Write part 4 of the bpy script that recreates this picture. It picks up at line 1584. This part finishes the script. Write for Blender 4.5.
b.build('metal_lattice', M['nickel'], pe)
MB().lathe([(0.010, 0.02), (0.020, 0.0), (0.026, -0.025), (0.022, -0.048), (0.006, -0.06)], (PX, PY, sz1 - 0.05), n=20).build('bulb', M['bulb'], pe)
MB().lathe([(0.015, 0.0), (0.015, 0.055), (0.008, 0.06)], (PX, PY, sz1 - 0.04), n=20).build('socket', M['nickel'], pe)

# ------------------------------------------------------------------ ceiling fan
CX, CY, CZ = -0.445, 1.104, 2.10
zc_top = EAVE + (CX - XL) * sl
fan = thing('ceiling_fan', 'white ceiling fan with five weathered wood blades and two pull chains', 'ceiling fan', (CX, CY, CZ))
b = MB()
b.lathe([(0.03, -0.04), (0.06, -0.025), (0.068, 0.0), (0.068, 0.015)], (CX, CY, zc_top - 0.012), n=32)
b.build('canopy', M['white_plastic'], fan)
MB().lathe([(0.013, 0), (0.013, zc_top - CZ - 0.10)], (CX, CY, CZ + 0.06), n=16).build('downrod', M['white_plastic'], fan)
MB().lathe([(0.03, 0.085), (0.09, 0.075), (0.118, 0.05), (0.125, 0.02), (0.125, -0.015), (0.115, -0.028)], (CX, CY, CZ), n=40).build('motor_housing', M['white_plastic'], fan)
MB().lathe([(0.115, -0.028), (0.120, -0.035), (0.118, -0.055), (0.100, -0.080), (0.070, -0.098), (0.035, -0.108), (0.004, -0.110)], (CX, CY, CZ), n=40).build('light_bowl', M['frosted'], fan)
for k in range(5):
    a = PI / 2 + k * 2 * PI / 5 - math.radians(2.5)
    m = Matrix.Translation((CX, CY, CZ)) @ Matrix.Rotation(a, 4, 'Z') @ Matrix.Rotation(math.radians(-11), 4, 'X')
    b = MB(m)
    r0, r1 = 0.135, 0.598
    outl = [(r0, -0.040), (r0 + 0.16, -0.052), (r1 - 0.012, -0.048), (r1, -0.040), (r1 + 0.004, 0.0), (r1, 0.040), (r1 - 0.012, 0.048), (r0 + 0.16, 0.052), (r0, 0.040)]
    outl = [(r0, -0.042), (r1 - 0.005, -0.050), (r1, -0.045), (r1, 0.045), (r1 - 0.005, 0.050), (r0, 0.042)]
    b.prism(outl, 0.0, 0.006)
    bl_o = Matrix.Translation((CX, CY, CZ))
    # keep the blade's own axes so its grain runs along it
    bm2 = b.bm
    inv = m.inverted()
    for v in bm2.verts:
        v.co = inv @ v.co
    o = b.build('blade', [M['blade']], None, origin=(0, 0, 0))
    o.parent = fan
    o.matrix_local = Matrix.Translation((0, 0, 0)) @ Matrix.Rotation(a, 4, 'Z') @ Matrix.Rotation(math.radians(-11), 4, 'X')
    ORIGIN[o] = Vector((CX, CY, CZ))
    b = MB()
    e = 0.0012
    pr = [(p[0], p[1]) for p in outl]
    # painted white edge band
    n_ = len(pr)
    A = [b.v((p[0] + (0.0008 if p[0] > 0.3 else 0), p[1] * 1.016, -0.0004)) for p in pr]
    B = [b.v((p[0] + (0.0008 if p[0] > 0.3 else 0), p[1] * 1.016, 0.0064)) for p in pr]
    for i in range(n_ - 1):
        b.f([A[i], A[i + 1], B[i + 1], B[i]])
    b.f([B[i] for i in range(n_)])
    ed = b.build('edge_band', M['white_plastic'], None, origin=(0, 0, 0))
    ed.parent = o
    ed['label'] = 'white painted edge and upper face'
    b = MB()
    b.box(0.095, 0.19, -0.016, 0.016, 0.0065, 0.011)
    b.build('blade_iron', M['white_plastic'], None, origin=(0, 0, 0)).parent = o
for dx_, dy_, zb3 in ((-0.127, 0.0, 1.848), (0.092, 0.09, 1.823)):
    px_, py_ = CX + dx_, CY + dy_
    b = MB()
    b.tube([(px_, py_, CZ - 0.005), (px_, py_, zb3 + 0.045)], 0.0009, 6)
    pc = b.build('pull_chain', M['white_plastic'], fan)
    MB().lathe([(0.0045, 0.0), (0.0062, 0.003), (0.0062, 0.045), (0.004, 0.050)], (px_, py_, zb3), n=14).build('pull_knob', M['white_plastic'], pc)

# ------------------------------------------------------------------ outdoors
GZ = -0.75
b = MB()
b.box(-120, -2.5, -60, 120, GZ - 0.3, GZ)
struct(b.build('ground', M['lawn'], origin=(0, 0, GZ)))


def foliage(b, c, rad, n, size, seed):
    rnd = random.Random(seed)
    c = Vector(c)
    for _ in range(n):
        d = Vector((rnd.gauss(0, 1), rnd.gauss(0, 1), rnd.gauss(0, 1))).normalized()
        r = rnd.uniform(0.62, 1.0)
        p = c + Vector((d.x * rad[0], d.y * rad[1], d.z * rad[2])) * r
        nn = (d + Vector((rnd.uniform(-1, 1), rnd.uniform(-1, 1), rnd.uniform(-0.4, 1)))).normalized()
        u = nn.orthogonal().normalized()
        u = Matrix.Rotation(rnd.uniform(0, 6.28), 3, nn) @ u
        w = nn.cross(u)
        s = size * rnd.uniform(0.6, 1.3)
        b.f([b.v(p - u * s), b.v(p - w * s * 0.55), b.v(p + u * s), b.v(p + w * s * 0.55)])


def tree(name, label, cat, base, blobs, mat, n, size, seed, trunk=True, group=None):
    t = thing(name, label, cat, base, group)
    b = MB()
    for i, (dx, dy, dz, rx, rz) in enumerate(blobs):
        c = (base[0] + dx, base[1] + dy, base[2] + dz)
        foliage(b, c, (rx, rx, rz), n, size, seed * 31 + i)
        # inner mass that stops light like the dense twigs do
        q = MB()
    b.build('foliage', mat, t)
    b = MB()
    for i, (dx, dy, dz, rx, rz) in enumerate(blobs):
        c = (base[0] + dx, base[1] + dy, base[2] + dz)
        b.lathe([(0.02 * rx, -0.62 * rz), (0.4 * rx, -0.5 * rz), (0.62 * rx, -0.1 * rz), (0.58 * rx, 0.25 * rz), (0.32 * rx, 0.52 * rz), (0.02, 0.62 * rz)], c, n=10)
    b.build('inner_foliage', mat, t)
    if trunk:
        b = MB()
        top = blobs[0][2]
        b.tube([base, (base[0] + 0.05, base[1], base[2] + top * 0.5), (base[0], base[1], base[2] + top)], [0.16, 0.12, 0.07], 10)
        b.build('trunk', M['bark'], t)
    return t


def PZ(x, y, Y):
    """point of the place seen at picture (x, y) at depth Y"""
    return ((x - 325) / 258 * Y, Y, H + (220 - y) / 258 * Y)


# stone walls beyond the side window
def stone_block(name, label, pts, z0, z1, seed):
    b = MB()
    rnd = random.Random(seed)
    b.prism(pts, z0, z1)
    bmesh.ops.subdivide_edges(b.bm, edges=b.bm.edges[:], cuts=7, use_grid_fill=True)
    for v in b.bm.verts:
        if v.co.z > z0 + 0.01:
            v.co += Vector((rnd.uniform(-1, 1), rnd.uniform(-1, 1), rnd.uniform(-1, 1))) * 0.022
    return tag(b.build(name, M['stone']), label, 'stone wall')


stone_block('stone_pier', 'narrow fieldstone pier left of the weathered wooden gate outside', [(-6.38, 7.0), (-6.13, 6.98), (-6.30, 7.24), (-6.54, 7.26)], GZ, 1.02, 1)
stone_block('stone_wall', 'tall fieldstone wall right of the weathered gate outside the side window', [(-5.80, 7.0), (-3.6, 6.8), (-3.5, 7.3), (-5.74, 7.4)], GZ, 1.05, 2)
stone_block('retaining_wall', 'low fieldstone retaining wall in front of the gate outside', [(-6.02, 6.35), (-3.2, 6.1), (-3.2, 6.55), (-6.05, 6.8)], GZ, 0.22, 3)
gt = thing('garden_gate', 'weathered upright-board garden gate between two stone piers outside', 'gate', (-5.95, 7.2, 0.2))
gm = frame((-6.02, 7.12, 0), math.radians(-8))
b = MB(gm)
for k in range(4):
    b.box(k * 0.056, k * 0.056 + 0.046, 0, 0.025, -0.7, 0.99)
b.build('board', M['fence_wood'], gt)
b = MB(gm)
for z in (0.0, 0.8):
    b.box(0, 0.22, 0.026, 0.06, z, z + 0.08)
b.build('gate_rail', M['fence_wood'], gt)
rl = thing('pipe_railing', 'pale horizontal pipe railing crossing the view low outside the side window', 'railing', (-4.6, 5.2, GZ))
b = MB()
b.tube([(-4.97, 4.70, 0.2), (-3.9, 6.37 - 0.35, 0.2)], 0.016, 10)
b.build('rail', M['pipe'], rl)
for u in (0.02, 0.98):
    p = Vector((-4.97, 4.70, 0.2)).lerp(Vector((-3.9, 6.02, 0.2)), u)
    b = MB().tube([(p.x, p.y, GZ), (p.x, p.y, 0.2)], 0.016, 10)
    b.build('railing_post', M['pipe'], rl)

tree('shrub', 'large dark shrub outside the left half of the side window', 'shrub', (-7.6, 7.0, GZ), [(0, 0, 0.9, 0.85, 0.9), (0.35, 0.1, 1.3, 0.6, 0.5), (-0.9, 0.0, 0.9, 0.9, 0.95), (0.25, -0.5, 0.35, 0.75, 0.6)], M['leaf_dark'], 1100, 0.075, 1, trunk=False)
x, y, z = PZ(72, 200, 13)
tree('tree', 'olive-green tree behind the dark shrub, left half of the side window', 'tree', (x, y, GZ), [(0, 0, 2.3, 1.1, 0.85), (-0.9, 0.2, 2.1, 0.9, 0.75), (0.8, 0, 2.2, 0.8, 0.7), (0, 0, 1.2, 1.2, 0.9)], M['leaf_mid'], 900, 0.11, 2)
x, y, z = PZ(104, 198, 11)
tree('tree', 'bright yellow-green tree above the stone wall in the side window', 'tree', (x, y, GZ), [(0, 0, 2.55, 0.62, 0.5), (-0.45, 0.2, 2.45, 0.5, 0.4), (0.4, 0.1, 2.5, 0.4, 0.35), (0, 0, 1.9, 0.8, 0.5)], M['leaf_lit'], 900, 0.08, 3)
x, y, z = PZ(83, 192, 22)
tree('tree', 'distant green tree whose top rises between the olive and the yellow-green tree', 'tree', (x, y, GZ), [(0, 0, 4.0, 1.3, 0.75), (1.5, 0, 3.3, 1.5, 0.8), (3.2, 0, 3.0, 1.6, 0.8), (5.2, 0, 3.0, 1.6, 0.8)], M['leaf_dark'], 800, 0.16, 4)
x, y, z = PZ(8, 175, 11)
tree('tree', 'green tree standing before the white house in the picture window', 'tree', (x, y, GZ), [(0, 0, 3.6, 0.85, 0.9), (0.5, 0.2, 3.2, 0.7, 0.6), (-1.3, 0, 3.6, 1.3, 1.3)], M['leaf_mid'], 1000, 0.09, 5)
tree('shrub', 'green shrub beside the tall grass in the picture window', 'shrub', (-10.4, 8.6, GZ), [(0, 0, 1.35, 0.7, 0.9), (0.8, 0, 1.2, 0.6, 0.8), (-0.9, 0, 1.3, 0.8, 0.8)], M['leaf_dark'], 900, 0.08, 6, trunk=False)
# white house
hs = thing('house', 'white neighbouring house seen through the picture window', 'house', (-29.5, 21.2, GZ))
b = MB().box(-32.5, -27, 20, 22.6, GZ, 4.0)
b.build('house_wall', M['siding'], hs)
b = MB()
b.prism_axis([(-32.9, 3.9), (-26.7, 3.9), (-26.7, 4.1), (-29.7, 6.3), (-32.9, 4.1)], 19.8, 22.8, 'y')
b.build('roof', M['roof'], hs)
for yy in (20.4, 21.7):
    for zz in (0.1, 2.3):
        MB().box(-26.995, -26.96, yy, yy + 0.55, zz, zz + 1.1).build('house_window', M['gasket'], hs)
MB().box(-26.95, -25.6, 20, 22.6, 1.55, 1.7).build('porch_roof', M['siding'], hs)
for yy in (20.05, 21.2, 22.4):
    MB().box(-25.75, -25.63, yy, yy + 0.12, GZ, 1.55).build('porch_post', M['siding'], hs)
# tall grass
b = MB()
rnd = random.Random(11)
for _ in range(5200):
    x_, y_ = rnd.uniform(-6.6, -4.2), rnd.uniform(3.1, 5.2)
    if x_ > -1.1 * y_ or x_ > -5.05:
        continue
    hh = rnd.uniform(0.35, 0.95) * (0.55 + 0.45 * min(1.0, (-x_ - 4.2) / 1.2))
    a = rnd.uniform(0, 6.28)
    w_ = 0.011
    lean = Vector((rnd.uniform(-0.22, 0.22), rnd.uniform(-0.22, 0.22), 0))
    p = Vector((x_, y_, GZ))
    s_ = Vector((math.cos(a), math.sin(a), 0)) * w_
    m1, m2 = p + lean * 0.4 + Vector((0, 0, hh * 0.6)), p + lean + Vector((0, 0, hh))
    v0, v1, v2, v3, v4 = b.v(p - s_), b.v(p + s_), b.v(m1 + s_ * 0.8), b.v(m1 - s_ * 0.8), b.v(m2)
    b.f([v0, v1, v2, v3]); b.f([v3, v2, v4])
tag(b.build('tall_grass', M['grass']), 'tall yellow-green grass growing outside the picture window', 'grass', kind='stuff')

• _OBJECTIVE_
Only the number is required: the count of lines containing the word "that".

• _RESULT_
2